Copying to disk: 0%... 10%... 20%... 30%... 40%... 50%... 60%... 70%... 80%... 90%... 100%
Install media now available at "/Volumes/Install macOS Monterey"
Now stick is ready. Either boot from it, or re-run the Monterey installed from App Store.
When all the I's have been dotted and T's have been crossed, you'll be able to log into your newly upgraded macOS and verify the result:
At this point disappointment hit me. The feature I was looking for, WebAuthN or Syncing Platform Authenticator as Apple calls it wasn't available in Safari. To get it working, follow instructions in Apple Developer article Supporting Passkeys. First enable Developer-menu for your Safari (if you haven't already) and secondly, in it:
Tick the box on Enable Syncing Platform Authenticator. Done! Ready to go.

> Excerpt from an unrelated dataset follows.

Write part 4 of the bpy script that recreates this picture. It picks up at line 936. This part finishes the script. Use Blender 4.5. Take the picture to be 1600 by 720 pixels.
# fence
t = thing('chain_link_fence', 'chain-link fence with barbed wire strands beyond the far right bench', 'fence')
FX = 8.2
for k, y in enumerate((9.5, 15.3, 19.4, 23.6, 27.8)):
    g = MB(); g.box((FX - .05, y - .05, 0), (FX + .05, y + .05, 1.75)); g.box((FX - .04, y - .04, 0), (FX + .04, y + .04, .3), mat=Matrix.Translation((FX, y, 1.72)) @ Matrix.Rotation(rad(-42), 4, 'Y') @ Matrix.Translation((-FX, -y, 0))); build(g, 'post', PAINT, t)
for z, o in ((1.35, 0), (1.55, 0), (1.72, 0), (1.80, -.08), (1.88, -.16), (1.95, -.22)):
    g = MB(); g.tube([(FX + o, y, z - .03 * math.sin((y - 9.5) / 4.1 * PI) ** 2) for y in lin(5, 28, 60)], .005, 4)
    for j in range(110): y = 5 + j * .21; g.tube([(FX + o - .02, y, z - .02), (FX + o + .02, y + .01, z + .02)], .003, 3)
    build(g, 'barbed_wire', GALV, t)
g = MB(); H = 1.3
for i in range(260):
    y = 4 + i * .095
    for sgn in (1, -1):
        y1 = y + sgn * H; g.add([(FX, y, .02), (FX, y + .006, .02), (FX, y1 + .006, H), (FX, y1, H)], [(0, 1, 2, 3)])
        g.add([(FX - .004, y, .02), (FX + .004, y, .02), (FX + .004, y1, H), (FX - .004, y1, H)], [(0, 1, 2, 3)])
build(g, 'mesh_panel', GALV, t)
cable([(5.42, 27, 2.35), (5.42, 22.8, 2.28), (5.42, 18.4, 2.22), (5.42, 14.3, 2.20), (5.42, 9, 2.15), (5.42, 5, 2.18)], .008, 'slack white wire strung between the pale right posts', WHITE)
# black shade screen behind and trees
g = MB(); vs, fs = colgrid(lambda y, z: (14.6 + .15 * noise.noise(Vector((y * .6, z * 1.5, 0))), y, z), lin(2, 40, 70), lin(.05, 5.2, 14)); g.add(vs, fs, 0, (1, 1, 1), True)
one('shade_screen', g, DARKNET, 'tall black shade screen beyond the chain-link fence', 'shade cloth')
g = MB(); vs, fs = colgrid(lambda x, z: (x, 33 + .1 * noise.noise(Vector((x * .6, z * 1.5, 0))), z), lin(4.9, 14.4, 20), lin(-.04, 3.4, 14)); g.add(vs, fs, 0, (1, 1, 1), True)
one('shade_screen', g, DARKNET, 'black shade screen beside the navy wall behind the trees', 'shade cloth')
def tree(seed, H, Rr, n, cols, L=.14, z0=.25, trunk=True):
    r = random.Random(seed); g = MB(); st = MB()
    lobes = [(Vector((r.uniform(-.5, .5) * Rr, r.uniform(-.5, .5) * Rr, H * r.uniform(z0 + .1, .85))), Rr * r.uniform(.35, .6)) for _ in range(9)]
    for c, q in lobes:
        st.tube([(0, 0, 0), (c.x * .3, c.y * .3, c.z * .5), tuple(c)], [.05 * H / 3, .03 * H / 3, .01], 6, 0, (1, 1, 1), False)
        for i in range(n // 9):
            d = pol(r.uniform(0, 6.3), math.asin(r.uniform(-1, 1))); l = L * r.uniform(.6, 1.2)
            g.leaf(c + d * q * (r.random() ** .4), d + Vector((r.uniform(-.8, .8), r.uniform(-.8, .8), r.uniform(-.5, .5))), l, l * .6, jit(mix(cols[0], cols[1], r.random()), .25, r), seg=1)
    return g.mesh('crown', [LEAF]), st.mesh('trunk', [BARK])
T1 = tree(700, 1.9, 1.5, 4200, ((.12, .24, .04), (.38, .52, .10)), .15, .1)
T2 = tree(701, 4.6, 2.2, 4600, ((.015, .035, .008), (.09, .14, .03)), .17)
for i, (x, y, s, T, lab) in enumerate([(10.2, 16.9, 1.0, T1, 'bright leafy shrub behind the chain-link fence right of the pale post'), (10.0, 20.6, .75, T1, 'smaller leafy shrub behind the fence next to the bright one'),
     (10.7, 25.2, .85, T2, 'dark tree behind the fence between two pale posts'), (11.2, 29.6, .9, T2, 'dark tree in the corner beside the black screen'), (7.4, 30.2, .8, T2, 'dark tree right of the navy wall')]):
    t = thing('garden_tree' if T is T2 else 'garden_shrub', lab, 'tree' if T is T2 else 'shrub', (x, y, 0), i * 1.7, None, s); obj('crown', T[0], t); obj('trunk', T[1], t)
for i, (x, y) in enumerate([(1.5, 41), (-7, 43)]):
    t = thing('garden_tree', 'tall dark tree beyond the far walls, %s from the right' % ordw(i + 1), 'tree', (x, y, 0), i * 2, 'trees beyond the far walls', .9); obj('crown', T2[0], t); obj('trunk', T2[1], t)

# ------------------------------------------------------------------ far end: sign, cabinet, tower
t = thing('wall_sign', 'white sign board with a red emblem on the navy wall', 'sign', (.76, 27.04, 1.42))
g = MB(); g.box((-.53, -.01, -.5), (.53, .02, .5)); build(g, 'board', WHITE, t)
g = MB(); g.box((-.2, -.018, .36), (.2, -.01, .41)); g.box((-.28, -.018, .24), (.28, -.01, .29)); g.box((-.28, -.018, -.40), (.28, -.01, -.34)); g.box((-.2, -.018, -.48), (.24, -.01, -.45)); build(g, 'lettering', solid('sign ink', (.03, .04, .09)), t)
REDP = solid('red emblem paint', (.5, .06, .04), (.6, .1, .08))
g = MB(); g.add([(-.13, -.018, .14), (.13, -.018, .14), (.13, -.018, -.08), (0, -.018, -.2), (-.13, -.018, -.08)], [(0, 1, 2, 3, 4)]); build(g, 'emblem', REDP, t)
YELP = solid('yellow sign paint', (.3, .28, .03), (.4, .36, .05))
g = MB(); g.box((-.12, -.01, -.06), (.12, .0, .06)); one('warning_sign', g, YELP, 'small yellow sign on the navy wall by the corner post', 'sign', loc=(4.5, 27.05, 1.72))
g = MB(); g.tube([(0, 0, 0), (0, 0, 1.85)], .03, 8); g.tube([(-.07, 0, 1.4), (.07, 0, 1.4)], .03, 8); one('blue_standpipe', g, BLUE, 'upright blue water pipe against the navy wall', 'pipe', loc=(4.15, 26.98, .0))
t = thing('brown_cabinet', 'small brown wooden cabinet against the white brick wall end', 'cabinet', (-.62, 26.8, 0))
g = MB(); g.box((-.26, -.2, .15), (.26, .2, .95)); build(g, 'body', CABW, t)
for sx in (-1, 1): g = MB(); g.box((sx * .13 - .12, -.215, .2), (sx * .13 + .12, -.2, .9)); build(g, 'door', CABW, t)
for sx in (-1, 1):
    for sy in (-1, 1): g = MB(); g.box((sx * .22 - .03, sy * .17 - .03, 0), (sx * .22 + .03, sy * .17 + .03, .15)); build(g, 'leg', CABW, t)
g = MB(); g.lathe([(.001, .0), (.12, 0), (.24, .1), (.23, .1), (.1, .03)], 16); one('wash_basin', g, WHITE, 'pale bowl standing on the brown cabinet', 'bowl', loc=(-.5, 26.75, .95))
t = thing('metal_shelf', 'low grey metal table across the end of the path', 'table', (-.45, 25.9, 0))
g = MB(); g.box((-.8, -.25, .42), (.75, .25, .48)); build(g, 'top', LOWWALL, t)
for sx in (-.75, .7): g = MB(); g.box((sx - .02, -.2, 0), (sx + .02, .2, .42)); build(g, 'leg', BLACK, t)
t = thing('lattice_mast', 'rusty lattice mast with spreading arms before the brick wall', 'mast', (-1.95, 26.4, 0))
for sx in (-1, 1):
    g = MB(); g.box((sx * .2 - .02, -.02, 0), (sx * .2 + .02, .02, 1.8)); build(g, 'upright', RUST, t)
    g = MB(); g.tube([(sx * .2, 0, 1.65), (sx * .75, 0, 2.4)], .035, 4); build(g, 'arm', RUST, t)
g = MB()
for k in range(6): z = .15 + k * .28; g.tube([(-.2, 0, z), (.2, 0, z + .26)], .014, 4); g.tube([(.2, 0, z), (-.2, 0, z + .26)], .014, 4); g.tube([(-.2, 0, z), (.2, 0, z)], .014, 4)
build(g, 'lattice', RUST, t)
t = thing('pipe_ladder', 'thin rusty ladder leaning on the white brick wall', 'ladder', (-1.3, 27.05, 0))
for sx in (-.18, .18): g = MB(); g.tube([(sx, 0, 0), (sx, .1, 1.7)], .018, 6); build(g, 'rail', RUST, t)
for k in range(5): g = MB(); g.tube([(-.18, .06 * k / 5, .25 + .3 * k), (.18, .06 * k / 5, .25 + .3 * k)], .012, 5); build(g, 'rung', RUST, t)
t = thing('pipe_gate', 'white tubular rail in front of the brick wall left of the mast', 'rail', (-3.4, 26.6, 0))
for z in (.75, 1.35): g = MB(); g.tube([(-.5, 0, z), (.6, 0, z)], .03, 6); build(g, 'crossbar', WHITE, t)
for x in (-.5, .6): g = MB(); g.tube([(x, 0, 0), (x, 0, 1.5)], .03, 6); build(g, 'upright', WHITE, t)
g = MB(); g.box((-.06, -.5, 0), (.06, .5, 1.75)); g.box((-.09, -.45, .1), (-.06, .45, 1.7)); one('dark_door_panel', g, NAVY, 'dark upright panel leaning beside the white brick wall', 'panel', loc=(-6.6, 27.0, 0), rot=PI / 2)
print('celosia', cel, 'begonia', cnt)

Now I went to https://webauthn.io/, registered and account with the Mac's Safari, logged in with WebAuthN to confirm it works on the Mac's Safari. Then I took my development iPhone with iOS 15.2 beta and with iOS Safari went to the same site and logged in using the same username. Not using a password! Nice.
Maybe in near future WebAuthN will be enabled by default for all of us. Now unfortunate tinkering is required. Anyway, this is a really good demo how authentication should work, cross-platform, without using any of the insecure passwords.